Using nslookup To Find MX Records
If you need to lookup a MX record then you will probably need to do this via nslookup or some of the other tools or websites that are available for this job.
For those of you who don’t know, A MX record is a type of resource record in DNS that specifies a mail server responsible for accepting email messages on behalf of a recipient’s domain and a preference value used to prioritize mail delivery if multiple mail servers are available. The set of MX records of a domain name specifies how email should be routed with the Simple Mail Transfer Protocol.
As nslookup is part of windows already it is a handy tool for most system administrators to use, but many are not 100% sure how to use it. I will now show you the very basics of using nslookup to check a MX record.

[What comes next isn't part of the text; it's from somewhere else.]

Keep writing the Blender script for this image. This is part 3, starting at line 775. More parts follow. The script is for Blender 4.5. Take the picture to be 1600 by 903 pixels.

So, from a command prompt you type nslookup this then will return with a > prompt, here you type set type=mx this tells nslookup that you want to do a MX record query, now you type the domain name e.g google.com but no www in front. This will now return the MX entry’s for that domain.
Non-authoritative answer:
google.com MX preference = 10, mail exchanger = smtp2.google.com
google.com MX preference = 10, mail exchanger = smtp3.google.com
google.com MX preference = 10, mail exchanger = smtp4.google.com
google.com MX preference = 10, mail exchanger = smtp1.google.com
google.com MX preference = 10, mail exchanger = smtp2.google.com
google.com MX preference = 10, mail exchanger = smtp3.google.com
google.com MX preference = 10, mail exchanger = smtp4.google.com
google.com MX preference = 10, mail exchanger = smtp1.google.com
smtp2.google.com internet address = 64.233.165.25
smtp3.google.com internet address = 64.233.183.25
smtp4.google.com internet address = 72.14.221.25
smtp1.google.com internet address = 209.85.237.25
>
The results above show that google.com has 4 MX records, all set to preference 10 (like a round robin approach), and then it list the IP’s for each MX hostname.